_Exercise objective_
Reproduce the top of the data verbatim, through and including the line that contains "lounge chair', 'stool')".

_Provided material_

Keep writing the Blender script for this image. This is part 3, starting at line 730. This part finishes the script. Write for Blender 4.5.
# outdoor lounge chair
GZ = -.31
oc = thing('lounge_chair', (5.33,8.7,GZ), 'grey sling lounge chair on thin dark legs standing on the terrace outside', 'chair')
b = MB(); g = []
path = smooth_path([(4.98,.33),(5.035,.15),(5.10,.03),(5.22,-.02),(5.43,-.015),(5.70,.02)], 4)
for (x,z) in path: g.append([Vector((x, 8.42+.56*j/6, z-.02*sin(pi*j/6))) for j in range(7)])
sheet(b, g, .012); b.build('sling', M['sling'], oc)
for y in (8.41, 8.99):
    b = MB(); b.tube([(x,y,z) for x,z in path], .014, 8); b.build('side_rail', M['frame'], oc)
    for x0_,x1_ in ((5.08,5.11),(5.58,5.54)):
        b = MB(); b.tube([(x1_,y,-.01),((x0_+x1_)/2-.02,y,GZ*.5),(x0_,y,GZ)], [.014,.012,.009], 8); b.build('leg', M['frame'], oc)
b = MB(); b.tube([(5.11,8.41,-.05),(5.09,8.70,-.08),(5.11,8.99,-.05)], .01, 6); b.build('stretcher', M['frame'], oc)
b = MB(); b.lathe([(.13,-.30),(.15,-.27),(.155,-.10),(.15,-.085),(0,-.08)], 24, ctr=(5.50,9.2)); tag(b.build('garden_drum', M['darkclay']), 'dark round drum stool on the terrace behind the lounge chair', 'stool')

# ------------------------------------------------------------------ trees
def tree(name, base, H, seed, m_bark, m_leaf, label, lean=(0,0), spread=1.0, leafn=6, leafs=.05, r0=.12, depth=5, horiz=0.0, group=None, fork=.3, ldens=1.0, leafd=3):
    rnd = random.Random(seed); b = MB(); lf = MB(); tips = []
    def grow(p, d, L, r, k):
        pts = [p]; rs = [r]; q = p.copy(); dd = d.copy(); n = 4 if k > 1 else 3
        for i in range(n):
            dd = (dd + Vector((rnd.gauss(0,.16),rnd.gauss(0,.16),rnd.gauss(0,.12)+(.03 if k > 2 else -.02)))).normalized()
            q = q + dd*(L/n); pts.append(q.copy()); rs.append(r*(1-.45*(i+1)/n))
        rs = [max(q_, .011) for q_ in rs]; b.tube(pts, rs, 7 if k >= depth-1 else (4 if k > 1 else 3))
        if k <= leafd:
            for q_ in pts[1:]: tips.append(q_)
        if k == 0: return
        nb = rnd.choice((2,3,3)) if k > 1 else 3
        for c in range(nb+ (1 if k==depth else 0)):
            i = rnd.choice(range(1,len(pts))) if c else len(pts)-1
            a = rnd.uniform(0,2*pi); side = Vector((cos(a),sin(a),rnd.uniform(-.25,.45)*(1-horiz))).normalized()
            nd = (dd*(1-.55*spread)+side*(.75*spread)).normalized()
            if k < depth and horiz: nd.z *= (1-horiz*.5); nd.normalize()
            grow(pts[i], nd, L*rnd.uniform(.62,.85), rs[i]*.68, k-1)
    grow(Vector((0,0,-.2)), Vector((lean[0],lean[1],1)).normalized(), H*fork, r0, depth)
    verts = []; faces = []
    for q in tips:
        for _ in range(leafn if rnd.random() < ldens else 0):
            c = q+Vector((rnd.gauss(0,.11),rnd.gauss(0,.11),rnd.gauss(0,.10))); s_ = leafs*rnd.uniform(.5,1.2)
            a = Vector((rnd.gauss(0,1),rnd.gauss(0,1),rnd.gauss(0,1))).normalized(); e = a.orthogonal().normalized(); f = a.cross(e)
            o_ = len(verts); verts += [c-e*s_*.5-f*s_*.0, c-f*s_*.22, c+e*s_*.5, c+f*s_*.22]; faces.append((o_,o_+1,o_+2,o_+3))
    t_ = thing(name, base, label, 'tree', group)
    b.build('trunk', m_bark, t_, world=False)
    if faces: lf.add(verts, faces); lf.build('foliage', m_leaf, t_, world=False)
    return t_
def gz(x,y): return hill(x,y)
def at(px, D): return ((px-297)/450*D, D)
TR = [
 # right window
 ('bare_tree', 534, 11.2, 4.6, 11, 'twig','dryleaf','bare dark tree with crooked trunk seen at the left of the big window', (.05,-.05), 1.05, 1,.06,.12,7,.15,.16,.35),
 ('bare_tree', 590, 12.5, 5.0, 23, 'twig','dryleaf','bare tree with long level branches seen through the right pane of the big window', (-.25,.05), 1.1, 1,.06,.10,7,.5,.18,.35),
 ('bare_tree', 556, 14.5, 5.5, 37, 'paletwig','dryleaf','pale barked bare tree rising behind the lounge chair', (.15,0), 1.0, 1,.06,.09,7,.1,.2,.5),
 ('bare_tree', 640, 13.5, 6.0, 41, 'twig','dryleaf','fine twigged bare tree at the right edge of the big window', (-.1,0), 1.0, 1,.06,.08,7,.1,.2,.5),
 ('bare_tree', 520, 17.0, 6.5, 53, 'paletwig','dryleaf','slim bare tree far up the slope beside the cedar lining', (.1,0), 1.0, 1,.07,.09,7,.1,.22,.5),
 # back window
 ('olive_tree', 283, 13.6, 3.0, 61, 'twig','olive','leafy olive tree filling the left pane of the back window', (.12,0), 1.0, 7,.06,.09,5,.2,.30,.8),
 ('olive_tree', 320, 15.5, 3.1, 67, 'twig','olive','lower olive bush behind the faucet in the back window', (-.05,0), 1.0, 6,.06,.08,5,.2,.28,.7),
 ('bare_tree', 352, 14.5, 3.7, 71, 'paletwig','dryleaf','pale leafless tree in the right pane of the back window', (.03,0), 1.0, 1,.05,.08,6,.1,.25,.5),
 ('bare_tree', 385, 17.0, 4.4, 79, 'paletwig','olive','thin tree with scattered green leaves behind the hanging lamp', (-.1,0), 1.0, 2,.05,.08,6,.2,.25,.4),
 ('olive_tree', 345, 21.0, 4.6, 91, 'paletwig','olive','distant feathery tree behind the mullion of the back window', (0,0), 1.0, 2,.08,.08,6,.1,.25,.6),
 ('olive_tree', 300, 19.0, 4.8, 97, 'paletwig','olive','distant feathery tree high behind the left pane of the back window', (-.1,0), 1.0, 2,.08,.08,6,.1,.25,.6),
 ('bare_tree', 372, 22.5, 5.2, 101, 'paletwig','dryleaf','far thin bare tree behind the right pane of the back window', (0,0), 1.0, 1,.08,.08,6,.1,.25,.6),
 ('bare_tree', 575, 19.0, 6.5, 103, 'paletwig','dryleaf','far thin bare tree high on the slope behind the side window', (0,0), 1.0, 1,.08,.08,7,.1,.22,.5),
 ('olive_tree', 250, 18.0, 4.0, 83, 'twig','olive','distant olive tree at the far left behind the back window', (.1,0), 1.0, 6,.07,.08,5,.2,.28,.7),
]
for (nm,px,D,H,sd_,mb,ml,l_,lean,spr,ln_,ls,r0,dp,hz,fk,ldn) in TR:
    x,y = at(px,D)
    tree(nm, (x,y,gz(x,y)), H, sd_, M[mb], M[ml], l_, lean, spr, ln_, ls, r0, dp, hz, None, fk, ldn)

_Result of this exercise_
Keep writing the Blender script for this image. This is part 3, starting at line 730. This part finishes the script. Write for Blender 4.5.
# outdoor lounge chair
GZ = -.31
oc = thing('lounge_chair', (5.33,8.7,GZ), 'grey sling lounge chair on thin dark legs standing on the terrace outside', 'chair')
b = MB(); g = []
path = smooth_path([(4.98,.33),(5.035,.15),(5.10,.03),(5.22,-.02),(5.43,-.015),(5.70,.02)], 4)
for (x,z) in path: g.append([Vector((x, 8.42+.56*j/6, z-.02*sin(pi*j/6))) for j in range(7)])
sheet(b, g, .012); b.build('sling', M['sling'], oc)
for y in (8.41, 8.99):
    b = MB(); b.tube([(x,y,z) for x,z in path], .014, 8); b.build('side_rail', M['frame'], oc)
    for x0_,x1_ in ((5.08,5.11),(5.58,5.54)):
        b = MB(); b.tube([(x1_,y,-.01),((x0_+x1_)/2-.02,y,GZ*.5),(x0_,y,GZ)], [.014,.012,.009], 8); b.build('leg', M['frame'], oc)
b = MB(); b.tube([(5.11,8.41,-.05),(5.09,8.70,-.08),(5.11,8.99,-.05)], .01, 6); b.build('stretcher', M['frame'], oc)
b = MB(); b.lathe([(.13,-.30),(.15,-.27),(.155,-.10),(.15,-.085),(0,-.08)], 24, ctr=(5.50,9.2)); tag(b.build('garden_drum', M['darkclay']), 'dark round drum stool on the terrace behind the lounge chair', 'stool')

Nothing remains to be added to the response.